I think some agents reckon they are much better than they are and dont realise the shenanigans actually cost them cos houses sell themselves.
 
@lazvre Friends have made offers that they tell the agent will be withdrawn if any further opens occur.

Several times (before the current craziness) they had agents come back to them after another week of opens and would be all shocked pikachu when said friends would tell them the offer was now 50k less.

Of course, they never bought any of these in the end- I guess the agents could not face telling their clients that their back-up offer was that much lower now.
 
@barry Original offer was cash with conditions, but we let him negotiate us out of those. We stayed insistent for a while on the subject to inspection but ultimately got to a stalemate
 
@m32s If you were willing to pay $X, you should have offered it. You didn't, so the owner went with the best offer they had on the table.

I'd never trust a REA if they said there was another offer, because it could be bs to get you to raise. But at the same time, if you intentionally go under what you think the place is worth, you can't be surprised when someone else swoops in to take it at a fair price.
 
@bnnewsome013 I think our problem was a lack of trust in the real estate from the get-go. Learning opportunity for us first home buyers. Being outbid is not surprising, my original point was the lying about the offer in the first place. But have had some good advice in this thread to just ignore and as you said, just offer what it's worth to us.
 
@m32s Yep, they'll say anything to close the deal. I had one guy say "look mate, the owner will never sell unless you jump up 25k", and then three days later it was "I reckon if you go just 3k I can close the deal."

It's unfortunate, but it's just the way it goes. I just try to ignore other buyers and figure out what the place is worth and go from there.
 
@m32s You never trust a REA. The only way to buy a PPOR is to just offer what you think it's worth to you.
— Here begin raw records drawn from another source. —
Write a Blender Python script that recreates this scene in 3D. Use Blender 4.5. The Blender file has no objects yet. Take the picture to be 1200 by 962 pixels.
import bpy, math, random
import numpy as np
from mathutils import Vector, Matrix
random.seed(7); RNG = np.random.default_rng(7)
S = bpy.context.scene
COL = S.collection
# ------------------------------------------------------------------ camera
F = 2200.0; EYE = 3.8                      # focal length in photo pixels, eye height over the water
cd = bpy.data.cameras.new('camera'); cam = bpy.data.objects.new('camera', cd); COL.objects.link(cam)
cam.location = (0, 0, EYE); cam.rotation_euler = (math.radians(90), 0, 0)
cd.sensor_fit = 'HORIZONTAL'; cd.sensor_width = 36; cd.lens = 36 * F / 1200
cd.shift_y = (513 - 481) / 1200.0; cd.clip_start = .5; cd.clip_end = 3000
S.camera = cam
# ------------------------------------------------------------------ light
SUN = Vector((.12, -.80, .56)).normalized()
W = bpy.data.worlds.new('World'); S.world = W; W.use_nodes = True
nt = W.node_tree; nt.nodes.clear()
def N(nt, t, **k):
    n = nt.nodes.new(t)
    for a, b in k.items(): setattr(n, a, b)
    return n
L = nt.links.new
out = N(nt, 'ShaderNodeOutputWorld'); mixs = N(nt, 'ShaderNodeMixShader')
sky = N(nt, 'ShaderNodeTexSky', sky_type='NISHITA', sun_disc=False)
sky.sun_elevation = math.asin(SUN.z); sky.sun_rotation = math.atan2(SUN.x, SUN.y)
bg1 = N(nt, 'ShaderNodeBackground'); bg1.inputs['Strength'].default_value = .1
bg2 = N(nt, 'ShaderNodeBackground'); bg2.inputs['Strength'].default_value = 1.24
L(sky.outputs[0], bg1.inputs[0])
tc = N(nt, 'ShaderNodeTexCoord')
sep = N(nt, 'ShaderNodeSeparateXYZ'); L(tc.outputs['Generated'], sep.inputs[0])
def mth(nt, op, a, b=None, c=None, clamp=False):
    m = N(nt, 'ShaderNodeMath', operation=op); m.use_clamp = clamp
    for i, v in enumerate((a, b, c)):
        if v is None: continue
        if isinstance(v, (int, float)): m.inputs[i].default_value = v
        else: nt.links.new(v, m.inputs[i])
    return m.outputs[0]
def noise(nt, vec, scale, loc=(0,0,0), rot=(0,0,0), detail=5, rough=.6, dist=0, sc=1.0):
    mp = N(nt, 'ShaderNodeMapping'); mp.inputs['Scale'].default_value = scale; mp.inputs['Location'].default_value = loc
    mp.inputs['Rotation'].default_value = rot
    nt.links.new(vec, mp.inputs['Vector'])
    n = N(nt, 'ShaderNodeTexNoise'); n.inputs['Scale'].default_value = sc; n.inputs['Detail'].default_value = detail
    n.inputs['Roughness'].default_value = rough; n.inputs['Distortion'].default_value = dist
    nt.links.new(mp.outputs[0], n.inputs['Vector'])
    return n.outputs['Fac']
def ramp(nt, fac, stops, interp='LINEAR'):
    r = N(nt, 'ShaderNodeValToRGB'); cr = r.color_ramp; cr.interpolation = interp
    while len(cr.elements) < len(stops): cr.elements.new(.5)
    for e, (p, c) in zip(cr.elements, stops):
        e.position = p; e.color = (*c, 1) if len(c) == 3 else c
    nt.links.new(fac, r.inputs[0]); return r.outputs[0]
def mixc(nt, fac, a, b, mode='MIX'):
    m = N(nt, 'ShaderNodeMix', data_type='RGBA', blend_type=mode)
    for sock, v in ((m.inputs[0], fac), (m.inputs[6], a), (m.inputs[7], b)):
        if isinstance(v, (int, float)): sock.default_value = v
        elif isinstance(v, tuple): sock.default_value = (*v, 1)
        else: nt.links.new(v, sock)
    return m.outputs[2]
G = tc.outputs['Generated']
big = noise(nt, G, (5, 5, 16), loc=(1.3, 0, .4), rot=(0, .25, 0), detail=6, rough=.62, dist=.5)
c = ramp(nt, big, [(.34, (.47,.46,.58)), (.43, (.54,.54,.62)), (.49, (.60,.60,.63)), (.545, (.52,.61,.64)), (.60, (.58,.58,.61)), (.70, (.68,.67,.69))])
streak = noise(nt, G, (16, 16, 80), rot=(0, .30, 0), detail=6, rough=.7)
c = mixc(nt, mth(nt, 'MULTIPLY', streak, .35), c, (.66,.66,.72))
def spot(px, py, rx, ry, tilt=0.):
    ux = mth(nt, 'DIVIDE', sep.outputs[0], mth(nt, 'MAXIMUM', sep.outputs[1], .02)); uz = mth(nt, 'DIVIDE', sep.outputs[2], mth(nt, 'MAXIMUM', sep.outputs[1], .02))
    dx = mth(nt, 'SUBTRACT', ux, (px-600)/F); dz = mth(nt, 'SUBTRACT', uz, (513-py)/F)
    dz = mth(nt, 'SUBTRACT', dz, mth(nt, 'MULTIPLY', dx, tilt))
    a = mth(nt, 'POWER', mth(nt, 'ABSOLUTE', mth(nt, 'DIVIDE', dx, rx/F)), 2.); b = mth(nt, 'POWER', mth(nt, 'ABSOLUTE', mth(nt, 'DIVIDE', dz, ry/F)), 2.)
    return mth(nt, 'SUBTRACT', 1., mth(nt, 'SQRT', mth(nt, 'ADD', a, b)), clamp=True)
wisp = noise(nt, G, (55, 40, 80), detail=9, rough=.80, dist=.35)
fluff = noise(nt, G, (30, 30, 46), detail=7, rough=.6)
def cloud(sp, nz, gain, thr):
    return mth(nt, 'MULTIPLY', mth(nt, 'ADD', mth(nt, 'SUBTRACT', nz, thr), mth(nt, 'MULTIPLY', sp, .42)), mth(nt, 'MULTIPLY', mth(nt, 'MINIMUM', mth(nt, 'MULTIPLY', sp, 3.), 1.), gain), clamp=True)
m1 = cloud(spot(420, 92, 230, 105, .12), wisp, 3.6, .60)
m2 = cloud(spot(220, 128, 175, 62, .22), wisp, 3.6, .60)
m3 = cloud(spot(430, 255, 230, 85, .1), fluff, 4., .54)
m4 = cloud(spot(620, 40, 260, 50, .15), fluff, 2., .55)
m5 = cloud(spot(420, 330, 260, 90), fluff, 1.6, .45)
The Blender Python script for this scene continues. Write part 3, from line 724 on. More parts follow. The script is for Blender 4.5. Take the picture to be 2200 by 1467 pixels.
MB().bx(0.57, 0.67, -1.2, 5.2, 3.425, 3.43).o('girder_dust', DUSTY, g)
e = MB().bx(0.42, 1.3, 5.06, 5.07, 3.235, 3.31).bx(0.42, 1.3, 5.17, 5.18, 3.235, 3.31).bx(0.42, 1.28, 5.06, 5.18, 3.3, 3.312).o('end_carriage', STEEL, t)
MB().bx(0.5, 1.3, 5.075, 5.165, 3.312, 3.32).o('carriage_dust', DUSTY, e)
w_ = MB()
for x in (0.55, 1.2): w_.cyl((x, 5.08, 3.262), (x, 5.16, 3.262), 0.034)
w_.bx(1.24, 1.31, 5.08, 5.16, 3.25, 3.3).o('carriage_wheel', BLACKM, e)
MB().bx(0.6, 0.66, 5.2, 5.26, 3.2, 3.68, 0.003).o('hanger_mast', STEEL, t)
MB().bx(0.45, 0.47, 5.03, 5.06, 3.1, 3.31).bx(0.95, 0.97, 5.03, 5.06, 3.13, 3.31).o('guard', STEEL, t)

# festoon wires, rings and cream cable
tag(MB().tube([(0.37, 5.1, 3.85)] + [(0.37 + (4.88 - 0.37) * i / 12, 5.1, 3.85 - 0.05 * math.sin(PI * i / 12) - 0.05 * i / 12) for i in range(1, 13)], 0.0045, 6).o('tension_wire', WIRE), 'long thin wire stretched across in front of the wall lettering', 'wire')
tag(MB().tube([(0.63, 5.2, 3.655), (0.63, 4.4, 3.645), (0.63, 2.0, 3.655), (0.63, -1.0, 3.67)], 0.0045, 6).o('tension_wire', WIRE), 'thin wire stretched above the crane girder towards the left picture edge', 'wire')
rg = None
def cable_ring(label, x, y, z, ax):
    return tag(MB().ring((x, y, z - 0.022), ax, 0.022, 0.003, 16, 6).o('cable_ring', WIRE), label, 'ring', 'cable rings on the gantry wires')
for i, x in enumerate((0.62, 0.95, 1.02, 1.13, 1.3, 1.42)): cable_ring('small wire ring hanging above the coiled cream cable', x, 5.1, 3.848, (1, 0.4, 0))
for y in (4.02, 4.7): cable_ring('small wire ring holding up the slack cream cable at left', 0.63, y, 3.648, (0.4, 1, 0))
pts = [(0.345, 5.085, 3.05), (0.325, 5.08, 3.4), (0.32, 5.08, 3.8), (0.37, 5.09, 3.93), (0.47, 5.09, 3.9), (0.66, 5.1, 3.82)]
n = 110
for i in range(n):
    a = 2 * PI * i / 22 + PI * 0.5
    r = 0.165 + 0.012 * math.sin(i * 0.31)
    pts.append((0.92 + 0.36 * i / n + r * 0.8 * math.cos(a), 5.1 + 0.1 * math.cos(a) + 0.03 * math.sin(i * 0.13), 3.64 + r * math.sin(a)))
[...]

IPs are different, can wait around for a bargain for that and walk away without emotional attachments.
 
@m32s Make the offer you want. The REA is obligated to give this to the owner.

Dont trust the REA telling you about other offers, or at least take with a big grain of salt
 
@m32s Buying and selling property is stressful and the negotiation is a big part of that. I think your best option is always to put a best and final to the seller in writing. The real estate agent is obliged to pass that to the vendor. That wat, if you won then you know you were happy with the price and if you miss out you'll be happy you didn't pay above what it was worth to you.
 
@lejla They are scum until they are getting the best price or trying to for your own house. Then they are our scum.

FYI I don't think they are scum at all. It's a job, its clear what their intent is. I'm not sure why people think they are there to help the buyer in any way at all. They are negotiating the best deal for the seller and so they should. It's exactly what you would expect if you were selling your place.